§ Exercise aim
Without the images, write out the whole listing exactly.

§ Data supplied
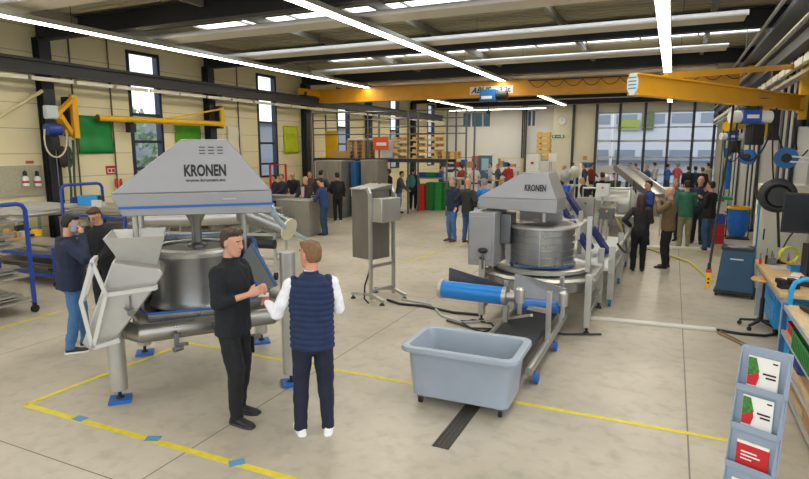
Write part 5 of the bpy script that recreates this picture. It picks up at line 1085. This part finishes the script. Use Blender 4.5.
a=AY(373,137,YR-.1); b=AY(388,150,YR-.1); t=T('orange_sign','orange sign with a white word on the storage rack','sign',(a.x,YR-.1,b.z)); K(t,'board',MB().bb((0,0,0),(b.x-a.x,.03,a.z-b.z)),M('sign_orange','e2562b',.5),.004); K(t,'lettering',MB().bb((.14,-.004,.17),(b.x-a.x-.08,0,.3)),wht)
TM('cream_tank','pale plastic tank standing behind the orange sign','tank',MB().bb((-.28,-.3,0),(.28,.35,.75)),M('tank_white','dfe3e2',.5),(AY(390,145,YR+.5).x,YR+.55,zs+.002),0,None,.06)
TM('yellow_locker','yellow panel at the wall end of the storage rack','panel',MB().bb((-.3,-.03,0),(.3,.03,1.15)),yel2,(-13.5,YR+.8,zs+.002))
TM('wood_box','tan wooden box on the storage rack between the yellow panel and small pallets','box',MB().bb((-.35,-.3,0),(.35,.3,.3)),M('box_wood','c59a5e',.7),(AY(343,150,YR+.4).x,YR+.4,zs+.002),0,None,.01)
# stacked crates on the floor
for s_,(u,c,n,l) in enumerate(((429,green,4,'dark green crate stack beside the red crates'),(437,M('crate_green2','2b9a3f',.5),4,'bright green crate stack in the middle'),(445,green,4,'dark green crate stack nearest the navy-clad visitor'),(420,M('crate_red','d8392b',.5),5,'red crate stack next to the visitor with teal backpack'))):
    p=G(u,211)
    for k in range(n): crate(p.x,p.y+.3,.02+(.22 if n==5 else .29)*k,.155 if n==4 else .13,.25,(.215 if n==5 else .285),c,('lowest','second','third','fourth','top')[k]+' crate of the '+l)
    TM('crate_dolly','low pale dolly carrying the '+l,'dolly',MB().bb((-.16,-.26,0),(.16,.26,.018)),aluf,(p.x,p.y+.3,0))
table(AY(437,160,25).x,25,2.6,.8,1.25,'tall storage shelf behind the green crates carrying coloured bins')
for k,(u,c,l) in enumerate(((424,M('bin_b','2a55a8',.5),'blue bin'),(432,green,'green bin'),(441,M('bin_b','2a55a8',.5),'darker blue bin'),(448,wht,'white bin'))):
    p=AY(u,160,24.9); TM('storage_bin',l+' on the tall shelf behind the green crates'+(', next to the white one' if k==2 else ''),'bin',MB().box((0,0,.12),(.42,.4,.22),taper=1.1),c,(p.x,24.9,1.252))
# shelving against the white wall
def shelf(u0,u1,Y,h,label,n=4,mat=wht,items=True,seed=0,d=.5):
    x0,x1=AY(u0,160,Y).x,AY(u1,160,Y).x; t=T('storage_shelf',label,'shelf',((x0+x1)/2,Y,0)); w=(x1-x0)/2
    for x in (-w,w): K(t,'side_panel',MB().bb((x-.03,0,0),(x+.03,d,h)),mat)
    for i in range(n+1): K(t,'shelf_board',MB().bb((-w,0,h*i/n-(.03 if i else -.05)),(w,d,h*i/n+(0 if i else .08))),mat)
    sl={4:'pale open shelf by the white wall',8:'long open shelf behind the three men',5:'low counter shelf behind the smaller spinner'}[seed]; r=random.Random(seed); cols=[('c23a33','red'),('d8d8d4','white'),('2f57a0','blue'),('3c3f44','dark'),('c69a5a','tan'),('3f8a4a','green')]
    for i in range(n):
        x=-w+.08
        q=0
        while x<w-.2:
            ww=r.uniform(.2,.4); c,cn=r.choice(cols); hh=r.uniform(.12,h/n-.12); z=h*i/n+(.082 if i==0 else .002)
            if x+ww<w-.04: TM('storage_box',f'{cn} box, {("bottom","second","third","top")[i]} board of the {sl}','box',MB().bb((-ww/2,-.17,0),(ww/2,.17,hh)),M('box_'+c,c,.6),((x0+x1)/2+x+ww/2,Y+.22,z),0,'boxes on the '+sl)
            x+=ww+.06; q+=1
    return t
shelf(498,521,33.5,2.0,'pale open shelf with red boxes by the white wall',4,M('shelf_cream','d9cfb0',.6),seed=4)
shelf(440,474,30.0,2.1,'long open shelf behind the group of three men',4,M('shelf_grey','8d9194',.5,.3),seed=8)
shelf(458,500,26.5,1.1,'low counter shelf with small parts behind the smaller spinner',2,M('shelf_tan','b89a72',.6),seed=5)
p=AY(485,165,YB-.05); t=bpy.data.objects.new('door_2',None); COL.objects.link(t); t['kind']='structure'; t.location=(p.x,YB,0); K(t,'door_leaf',MB().bb((-.5,-.04,0),(.5,0,2.1)),M('door_blue','3f6b8a',.5),.005); K(t,'door_frame',MB().bb((-.6,-.05,0),(-.5,.0,2.2)).bb((.5,-.05,0),(.6,.0,2.2)).bb((-.6,-.05,2.1),(.6,0,2.2)),wht); K(t,'pane',MB().bb((-.25,-.045,1.1),(.25,-.04,1.9)),M('pane_pale','9fc3d6',.2))
TM('red_banner','narrow red and white banner standing beside the blue door','banner',MB().bb((-.22,0,.0),(.22,.04,2.1)),red,(AY(475,165,35).x,35,0))
a=AY(532,170,31); cab(a.x-.33,a.x+.33,31,31.5,2.3,'tall white cabinet with small red sign ahead of the white wall',wht,1); TM('wall_sign','small red sign stuck on the tall white cabinet','sign',MB().bb((-.08,0,0),(.08,.004,.12)),red,(a.x,30.975,1.75))
a=AY(544,150,33); 
pp=None
for k in range(5): 
    z=1.95+.0+.31*k
    TM('wood_crate',('lowest','second','middle','fourth','topmost')[k]+' pale wooden crate in the column beside the cream wall','crate',MB().bb((-.36,-.3,0),(.36,.3,.24)).bb((-.3,-.31,.24),(-.2,.31,.30)).bb((.2,-.31,.24),(.3,.31,.30)),M('crate_pale','d9b56a',.7,0,.1,6),(a.x,33,z))
table(a.x,33,.9,.8,1.948,'tall stand carrying the column of pale wooden crates',M('stand_tan','9a8e78',.6))
TM('notice_sheet','white notice on the machine before the cream wall','notice',MB().bb((-.2,0,0),(.2,.02,.42)).bb((-.015,0,-1.9),(.015,.02,0)),paper,(AY(552.5,159,30).x,30,1.92))
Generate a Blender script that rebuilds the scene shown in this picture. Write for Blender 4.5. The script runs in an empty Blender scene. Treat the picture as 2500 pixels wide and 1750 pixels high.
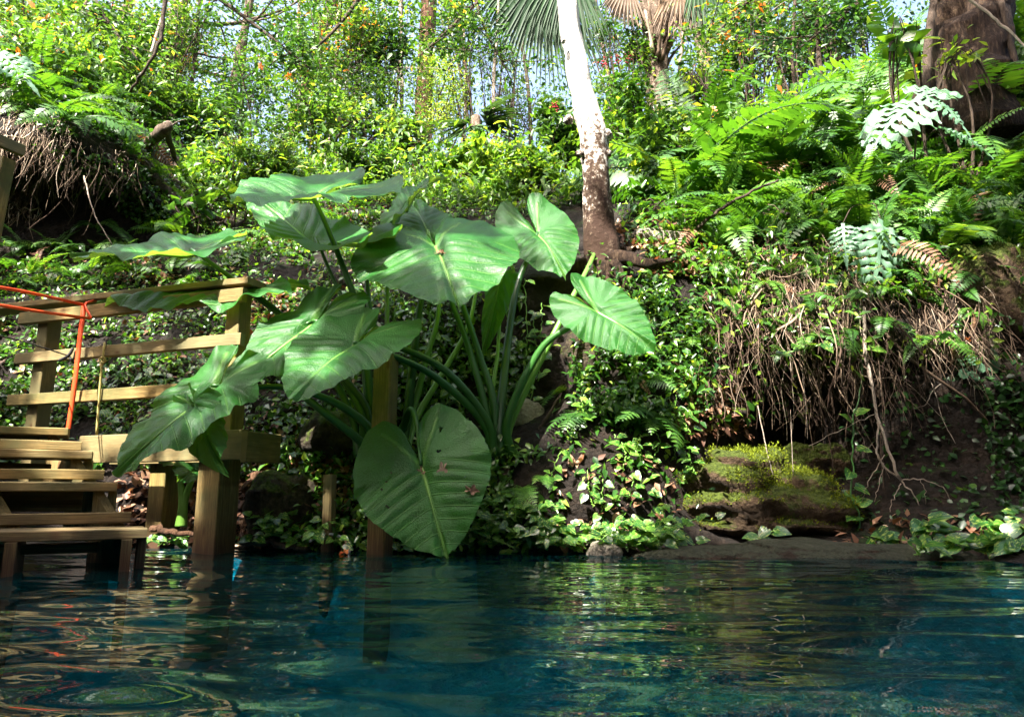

§ Response
Write part 5 of the bpy script that recreates this picture. It picks up at line 1085. This part finishes the script. Use Blender 4.5.
a=AY(373,137,YR-.1); b=AY(388,150,YR-.1); t=T('orange_sign','orange sign with a white word on the storage rack','sign',(a.x,YR-.1,b.z)); K(t,'board',MB().bb((0,0,0),(b.x-a.x,.03,a.z-b.z)),M('sign_orange','e2562b',.5),.004); K(t,'lettering',MB().bb((.14,-.004,.17),(b.x-a.x-.08,0,.3)),wht)
TM('cream_tank','pale plastic tank standing behind the orange sign','tank',MB().bb((-.28,-.3,0),(.28,.35,.75)),M('tank_white','dfe3e2',.5),(AY(390,145,YR+.5).x,YR+.55,zs+.002),0,None,.06)
TM('yellow_locker','yellow panel at the wall end of the storage rack','panel',MB().bb((-.3,-.03,0),(.3,.03,1.15)),yel2,(-13.5,YR+.8,zs+.002))
TM('wood_box','tan wooden box on the storage rack between the yellow panel and small pallets','box',MB().bb((-.35,-.3,0),(.35,.3,.3)),M('box_wood','c59a5e',.7),(AY(343,150,YR+.4).x,YR+.4,zs+.002),0,None,.01)
# stacked crates on the floor
for s_,(u,c,n,l) in enumerate(((429,green,4,'dark green crate stack beside the red crates'),(437,M('crate_green2','2b9a3f',.5),4,'bright green crate stack in the middle'),(445,green,4,'dark green crate stack nearest the navy-clad visitor'),(420,M('crate_red','d8392b',.5),5,'red crate stack next to the visitor with teal backpack'))):
    p=G(u,211)
    for k in range(n): crate(p.x,p.y+.3,.02+(.22 if n==5 else .29)*k,.155 if n==4 else .13,.25,(.215 if n==5 else .285),c,('lowest','second','third','fourth','top')[k]+' crate of the '+l)
    TM('crate_dolly','low pale dolly carrying the '+l,'dolly',MB().bb((-.16,-.26,0),(.16,.26,.018)),aluf,(p.x,p.y+.3,0))
table(AY(437,160,25).x,25,2.6,.8,1.25,'tall storage shelf behind the green crates carrying coloured bins')
for k,(u,c,l) in enumerate(((424,M('bin_b','2a55a8',.5),'blue bin'),(432,green,'green bin'),(441,M('bin_b','2a55a8',.5),'darker blue bin'),(448,wht,'white bin'))):
    p=AY(u,160,24.9); TM('storage_bin',l+' on the tall shelf behind the green crates'+(', next to the white one' if k==2 else ''),'bin',MB().box((0,0,.12),(.42,.4,.22),taper=1.1),c,(p.x,24.9,1.252))
# shelving against the white wall
def shelf(u0,u1,Y,h,label,n=4,mat=wht,items=True,seed=0,d=.5):
    x0,x1=AY(u0,160,Y).x,AY(u1,160,Y).x; t=T('storage_shelf',label,'shelf',((x0+x1)/2,Y,0)); w=(x1-x0)/2
    for x in (-w,w): K(t,'side_panel',MB().bb((x-.03,0,0),(x+.03,d,h)),mat)
    for i in range(n+1): K(t,'shelf_board',MB().bb((-w,0,h*i/n-(.03 if i else -.05)),(w,d,h*i/n+(0 if i else .08))),mat)
    sl={4:'pale open shelf by the white wall',8:'long open shelf behind the three men',5:'low counter shelf behind the smaller spinner'}[seed]; r=random.Random(seed); cols=[('c23a33','red'),('d8d8d4','white'),('2f57a0','blue'),('3c3f44','dark'),('c69a5a','tan'),('3f8a4a','green')]
    for i in range(n):
        x=-w+.08
        q=0
        while x<w-.2:
            ww=r.uniform(.2,.4); c,cn=r.choice(cols); hh=r.uniform(.12,h/n-.12); z=h*i/n+(.082 if i==0 else .002)
            if x+ww<w-.04: TM('storage_box',f'{cn} box, {("bottom","second","third","top")[i]} board of the {sl}','box',MB().bb((-ww/2,-.17,0),(ww/2,.17,hh)),M('box_'+c,c,.6),((x0+x1)/2+x+ww/2,Y+.22,z),0,'boxes on the '+sl)
            x+=ww+.06; q+=1
    return t
shelf(498,521,33.5,2.0,'pale open shelf with red boxes by the white wall',4,M('shelf_cream','d9cfb0',.6),seed=4)
shelf(440,474,30.0,2.1,'long open shelf behind the group of three men',4,M('shelf_grey','8d9194',.5,.3),seed=8)
shelf(458,500,26.5,1.1,'low counter shelf with small parts behind the smaller spinner',2,M('shelf_tan','b89a72',.6),seed=5)
p=AY(485,165,YB-.05); t=bpy.data.objects.new('door_2',None); COL.objects.link(t); t['kind']='structure'; t.location=(p.x,YB,0); K(t,'door_leaf',MB().bb((-.5,-.04,0),(.5,0,2.1)),M('door_blue','3f6b8a',.5),.005); K(t,'door_frame',MB().bb((-.6,-.05,0),(-.5,.0,2.2)).bb((.5,-.05,0),(.6,.0,2.2)).bb((-.6,-.05,2.1),(.6,0,2.2)),wht); K(t,'pane',MB().bb((-.25,-.045,1.1),(.25,-.04,1.9)),M('pane_pale','9fc3d6',.2))
TM('red_banner','narrow red and white banner standing beside the blue door','banner',MB().bb((-.22,0,.0),(.22,.04,2.1)),red,(AY(475,165,35).x,35,0))
a=AY(532,170,31); cab(a.x-.33,a.x+.33,31,31.5,2.3,'tall white cabinet with small red sign ahead of the white wall',wht,1); TM('wall_sign','small red sign stuck on the tall white cabinet','sign',MB().bb((-.08,0,0),(.08,.004,.12)),red,(a.x,30.975,1.75))
a=AY(544,150,33); 
pp=None
for k in range(5): 
    z=1.95+.0+.31*k
    TM('wood_crate',('lowest','second','middle','fourth','topmost')[k]+' pale wooden crate in the column beside the cream wall','crate',MB().bb((-.36,-.3,0),(.36,.3,.24)).bb((-.3,-.31,.24),(-.2,.31,.30)).bb((.2,-.31,.24),(.3,.31,.30)),M('crate_pale','d9b56a',.7,0,.1,6),(a.x,33,z))
table(a.x,33,.9,.8,1.948,'tall stand carrying the column of pale wooden crates',M('stand_tan','9a8e78',.6))
TM('notice_sheet','white notice on the machine before the cream wall','notice',MB().bb((-.2,0,0),(.2,.02,.42)).bb((-.015,0,-1.9),(.015,.02,0)),paper,(AY(552.5,159,30).x,30,1.92))
Generate a Blender script that rebuilds the scene shown in this picture. Write for Blender 4.5. The script runs in an empty Blender scene. Treat the picture as 2500 pixels wide and 1750 pixels high.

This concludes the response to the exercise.